HOT Fun in the Summertime 2

Given that higher-order theories of consciousness are committed to the claim that there are unconscious sensory states (like pains, and seeings of red, etc) and that such unconscious states are not like anything for the creature that has them, they need a way to identify the sensory qualitative properties independently of our access to those properties (i.e. independent of their being conscious). This is where homomorphism theory comes in.

Rosenthal begins by noting that we characterize our sensory qualities in terms of their resemblances and differences within families of properties. These families of properties are in turn specified by reference to the perceptible properties of things in the world. For example we can characterize red as more similar to pink than to brown and so on and these resembelances and differences are homomorphic to the family of perceptible properties (presuambly wavelength reflective properties) that give rise to the mental qualities. What we get from doing this systematically is a ‘quality space’ which is homomorphic to the quality space of the perceptible properties. Our being aware of the qualitative properties of sensory states explains how it is that we have mental access to the perceptible properties. An unconscious pain state, then, will be one that resembles and differs other pain states in ways that are homomorphic to a family of perceptible properties, and via which we gain mental access to those properties. Though there may be other ways to independently specify the qualitative properties all higher-order theories need some way to do it and homomorphism theory looks promising. It is, at the very least, an illustration that it can be done. How can we extend this to cover the requirement that there is something that it is like for a creature to have a conscious thought?

I have elsewhere argued (The Qualitative Character of Conscious Thoughts) that the propositional attitudes can be modeled as taking some specific mental attitude towards some represented proposition and that the mental attitude just is some particular way of feeling about the represented proposition. So, for instance having a belief consists in feeling convinced, that is, it is the subjective feeling of certainty that one has with respect to the truth of the represented propositon. This model of the propositional attitudes actually fits very nicely with homomorphism theory. In the sensory case we become aware of the sensory qualities, which are the properties that mental states have in virtue of which they resemble and differ each other, and which resemblances and differences are homomorphic to the resemblances and differences that hold between the family of perceptible worldly properties. Our being conscious of these properties explains how it is that we have mental access to colors. So too in thought we become conscious of the cognitive qualities and this gives us access to our thoughts. To have a conscious belief is to be conscious of oneself as having a certain cognitive quality with respect to some content. And, these cognitive qualities (that is the mental attitudes themselves) will stand in various patterns of resemblances and differences from each other in just the same way that the sensory qualities do.
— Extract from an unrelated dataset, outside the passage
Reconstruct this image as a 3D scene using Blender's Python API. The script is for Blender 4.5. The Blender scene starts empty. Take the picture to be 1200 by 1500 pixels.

What are we to say about the actual homomorphism to perceptible properties? Is there any set of properties that the mental attitudes are homomorphic to? That is, is there a set of properties that have similarities and differences which resemble and differ in a way that preserves the similarities and differences between the mental attitudes? This is important since we need a way to specify the attitudes apart from their qualitative component. Yes; we can hypothesize that the homomorphic properties are the illocutionary forces of utterances. So the differences between beliefs that p and desires that p are homomorphic to the differences between the illocutionary force of the utterance of some linguistic item in the process of expressing the belief or desire.

This even may even turn out to be an explanation of why it is that having language allows us to have more fine-grained thoughts, if we could defend the claim that being conscious of our thoughts in respect of their qualitative attitude towards some represented content gives us mental access to the properties of the language that we would use to express that thought. If this were the case then the cognitive qualities would be exactly like the sensory qualities and our theory of one could be used to explain the other. Obviously more work needs to be done to flesh this out completely, but this line of thought seems to be a promising way of extending homomorphism theory to cover propositional attitudes and so this account of the propositional attitudes should be very attractive to anyone who accepts a higher-order theory of consciousness.